The name Kingairloch features twice on Ordnance Survey maps. It appears in small lettering to represent the tiny settlement on the north side of Loch a' Choire near Kingairloch House, and in very much larger lettering covering some eight miles of the eastern shore of Morvern overlooking Loch Linnhe. We use it here to represent the settlements of Kingairloch itself, and neighbouring Camasnacroise, home to Kingairloch Church.
Kingairloch is a remarkably remote place. The nearest settlement is Strontian, some six miles to the north-west as the crow flies, but well over twice that far by road. And the only roads in or out are single track. One runs for eight miles north along the shore of Loch Linnhe to join the A861 six miles south-west of the Corran Ferry. The other leads for five miles west past Loch Uisge to join the A884, 10 miles north of Lochaline.
This part of Morvern was the traditional home of the Macleans of Kingairloch. From the late 1400s their main base was at Glensanda Castle, on the shore of Loch Linnhe four miles south-west of Kingairloch. They seem to have given this up in about 1780 in favour of a more modern and better sheltered house known as Connach, built at the head of Loch a' Choire. In 1800 the Macleans sold their Kingairloch estate to an English landowner, James Forbes, and emigrated to Canada. Forbes had the existing house at Connach extended to become the first Kingairloch House.
In 1888 the estate was purchased by John Bell Sherriff, a Falkirk industrialist, who extended the house and built the corrugated iron ballroom which still survives. The Kingairloch and Glensanda Estates were sold again in 1902, this time to the English cotton magnate George Herbert Strutt. He further expanded Kingairloch House, turning it into a grand Baronial shooting lodge. In the early 1960s the Strutts reversed the process, dramatically reducing Kingairloch House in size, presumably to ensure its continued relevance as a shooting lodge.
Perhaps the best known member of the family was Patricia Strutt, who married the heir to the estates, Arthur Strutt, in 1930. A enthusiastic deer stalker, she shot some 2,000 stags over the following seven decades, becoming known as the "Killer Lady of Kingairloch". She only stopped shooting a year before her death, at the age of 89, in 2000.

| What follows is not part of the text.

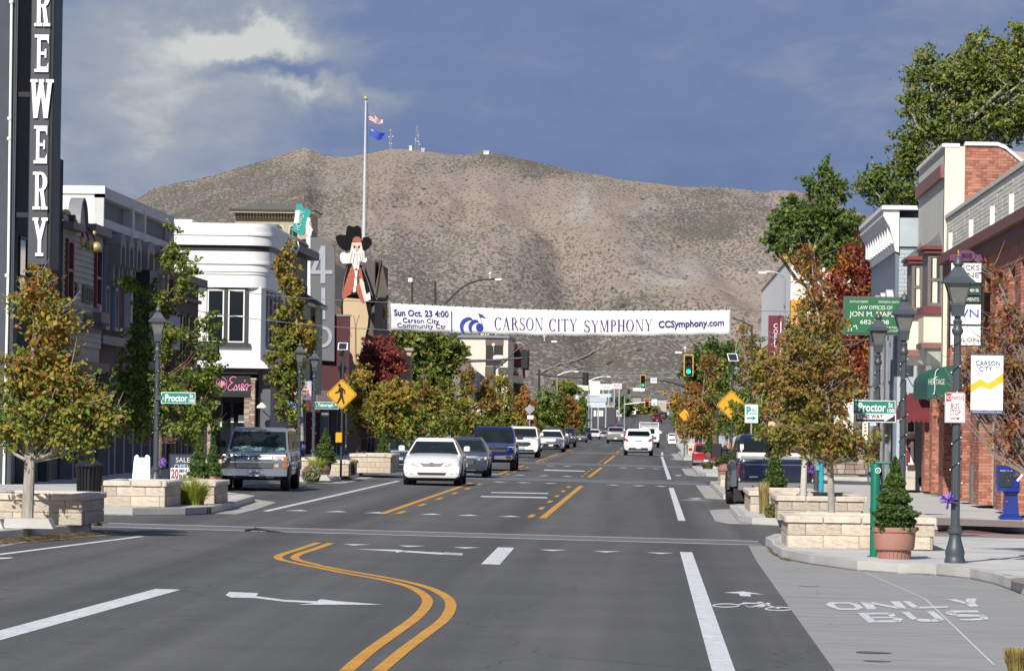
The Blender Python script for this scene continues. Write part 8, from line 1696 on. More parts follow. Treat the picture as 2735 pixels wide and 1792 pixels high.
def pl_px(px0,px1,pyb,pyt,length,label,**k):
    a=gnd((px0+px1)/2,pyb,.15); Y=a.y; x0=at(px0,pyb,Y).x; x1=at(px1,pyb,Y).x; h=at((px0+px1)/2,pyt,Y).z-a.z; return planter(x0,x1,Y,Y+length,h,label,**k)
pl_px(2103,2496,1466,1380,3.2,'nearest right stone planter, behind the large terracotta pot')
pl_px(2078,2307,1391,1325,6.0,'second right stone planter with the white-forked tree')
pl_px(2004,2185,1371,1312,6.0,'third right stone planter, just behind the blue pickup bumper')
a=gnd(2130,1290,.15); pl_px(1925,1942,1300,1252,5,'narrow stone planter end left of the blue pickup',courses=2)
pl_px(1862,1905,1228,1198,18,'far right planter wall before the red parked pickup',courses=3); pl_px(1838,1866,1215,1185,18,'farthest right low planter wall by the white parked cars',courses=2)
pl_px(-60,218,1401,1318,3.0,'near left stone planter dappled with tree shadow')
pl_px(272,440,1353,1284,3.0,'left stone planter between the dark bin and the W Proctor lamp')
pl_px(442,572,1345,1284,3.0,'left stone planter in shade behind the daylilies')
pl_px(872,931,1271,1230,4,'cream block planter on the left bulb-out under the crossing sign',courses=3); pl_px(935,1043,1263,1212,5,'long pale planter wall left of the white sedan',courses=3)
pl_px(805,872,1262,1222,4,'low planter wall stub just right of the parked wagon',courses=2)
# ramp-shaped precast kerb blocks
def wedge(px0,px1,px2,px3,pyb,pyt,Y,label):
    g=at((px0+px3)/2,pyb,Y).z; zt=at((px0+px3)/2,pyt,Y).z; x=[at(p,pyb,Y).x for p in (px0,px3,px2,px1)]; q=MB(); q.xz([(x[0],g),(x[1],g),(x[2],zt),(x[3],zt)],Y,Y+.5); o=single('concrete_block',q,WALK,label,'concrete block'); return o
Yw=gnd(70,1413,.15).y; wedge(8,12,128,142,1411,1385,Yw,'white wedge-shaped concrete block before the near left planter'); wedge(-70,-60,-2,12,1420,1386,Yw-.2,'end of another white concrete block cut off by the left frame edge')
Yw=gnd(810,1285,.15).y; wedge(787,792,800,812,1286,1268,Yw,'small white concrete block beside the grey-green shrub'); wedge(852,858,872,882,1283,1268,Yw,'white concrete block under the clay pot on the left bulb-out')
wedge(1880,1888,1904,1914,1250,1240,gnd(1900,1250,.15).y,'white concrete block on the right bulb-out past the pickup')
b_=gnd(240,1350,.15); Y=b_.y; S=F/Y; o=thing('litter_bin','black slatted litter bin between the two left planters','litter bin',(at(238,1350,Y).x,Y,b_.z)); cx=at(238,1300,Y).x; r0=36/S; h=112/S
for k in range(22):
    t=2*math.pi*k/22; q=MB(); q.tube([(cx+r0*.86*math.cos(t),Y+r0*.86*math.sin(t),b_.z+.06),(cx+r0*.9*math.cos(t),Y+r0*.9*math.sin(t),b_.z+h*.7),(cx+r0*1.02*math.cos(t),Y+r0*1.02*math.sin(t),b_.z+h*.95)],.016,4); q.build('slat',BLK,o)
q=MB(); q.lathe([(r0*.8,0),(r0*.8,h*.9)],(cx,Y,b_.z+.03),18); q.build('liner',SIG,o); q=MB(); q.lathe([(r0*1.0,h*.93),(r0*1.05,h*.95),(r0*1.05,h*.98),(r0*.6,h*1.06),(r0*.35,h*1.07)],(cx,Y,b_.z),18); q.build('lid',BLK,o); q=MB(); q.lathe([(r0*.9,0),(r0*.9,.05)],(cx,Y,b_.z),18); q.build('base_ring',BLK,o)
Y=100.5; o=thing('sandwich_board','white plastic A-frame board without clear writing behind the left planter','sandwich board',(at(380,1290,Y).x,Y,.3)); a=at(356,1288,Y); b_=at(402,1215,Y); z0=gz(a.x,Y)+.15
for s_,nm in ((-1,'front_panel'),(1,'back_panel')):
    q=MB(); P=[(a.x-.02,z0),(b_.x+.02,z0),(b_.x-.01,b_.z-.05),(b_.x-.05,b_.z),(a.x+.33 if 0 else (a.x+b_.x)/2+.09,b_.z),((a.x+b_.x)/2+.07,b_.z-.06),((a.x+b_.x)/2-.07,b_.z-.06),((a.x+b_.x)/2-.09,b_.z),(a.x+.06,b_.z),(a.x+.02,b_.z-.05)]
    q.xz(P,Y-.02,Y+.02); 
    q.v=[(x,y+s_*.28*(b_.z-z)/(b_.z-z0)+s_*.02,z) for x,y,z in q.v]; q.recalc(q.build(nm,M('white_plastic_board',(.78,.80,.84),.4,vary=.02),o))
q=MB()
for i in range(3): zz_=z0+.35+.09*i; q.box(a.x+.07,b_.x-.08,Y-.30+.28*(zz_-z0)/(b_.z-z0)-.025,Y-.30+.28*(zz_-z0)/(b_.z-z0)-.02,zz_,zz_+.012)
q.build('faint_print',M('faint_blue_print',(.45,.52,.68),.5),o,kind='stuff')
Y=101.5; a=at(455,1277,Y); b_=at(519,1250,Y); o=thing('sign_board','white and red 20 MINUTE PARKING board leaning behind the daylilies','sign',(a.x,Y,a.z-.3)); MB().bbox(a.x,b_.x,Y,Y+.03,a.z-.1,b_.z,.01).build('board',SWH,o); W_=b_.x-a.x;H_=b_.z-a.z
textc(o,'20',a.x+W_*.03,a.x+W_*.34,a.z+.0,b_.z-.02,Y-.004,SRD,fill=0,bold=.03); textc(o,'MINUTE',a.x+W_*.37,b_.x-.02,a.z+H_*.54,b_.z-.02,Y-.004,SBK,fill=0,bold=.02); textc(o,'PARKING',a.x+W_*.37,b_.x-.02,a.z+.0,a.z+H_*.45,Y-.004,SBK,fill=0,bold=.02); 
q=MB(); q.box(a.x+.1,a.x+.15,Y+.04,Y+.08,gz(a.x,Y)+.1,a.z); q.box(b_.x-.15,b_.x-.1,Y+.04,Y+.08,gz(a.x,Y)+.1,a.z); q.build('stand',IR,o,kind='stuff')
Y=104; a=at(450,1262,Y); b_=at(520,1212,Y); o=thing('sandwich_board','dark navy SALE OPEN board in a black frame behind the parking board','sandwich board',(a.x,Y,.3)); MB().bbox(a.x,b_.x,Y,Y+.05,gz(a.x,Y)+.15,b_.z,.01).build('frame',BLK,o); MB().box(a.x+.05,b_.x-.03,Y-.01,Y-.0005,a.z,b_.z-.04).build('panel',M('navy_board',(.03,.035,.08),.5),o); W_=b_.x-a.x;H_=b_.z-a.z
textc(o,'SALE',a.x+W_*.25,b_.x-W_*.15,a.z+H_*.55,a.z+H_*.80,Y-.015,M('pale_yellow_print',(.6,.62,.4),.5)); textc(o,'OPEN',a.x+W_*.2,b_.x-W_*.1,a.z+H_*.2,a.z+H_*.45,Y-.015,M('pale_blue_print',(.5,.56,.7),.5))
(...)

The second most notable building in Kingairloch is the parish church, built at Camasnacroise in 1857. This gained an apse and stained glass windows in 1906 and must enjoy one of the most idyllic, and remote, locations of any mainland Scottish church.
The story of Kingairloch started at Glensanda, and there is a sense in which that is its main focus today. Four miles south of Kingairloch, but invisible from it and inaccessible by any public roads, is the Glensanda superquarry. This is steadily removing an entire granite mountain, Meall na Easaiche. The pulverised granite is transported along a mile of conveyor belts in tunnels to a jetty, where it is loaded directly into bulk carriers. Glensanda started operation in 1986 to provide lining material for the English half of the Channel Tunnel. At its height, two ships a day sailed from here, and they even laid out a small airstrip on the coast. Today Glensanda continues to provide high quality granite to various destinations in Europe and beyond.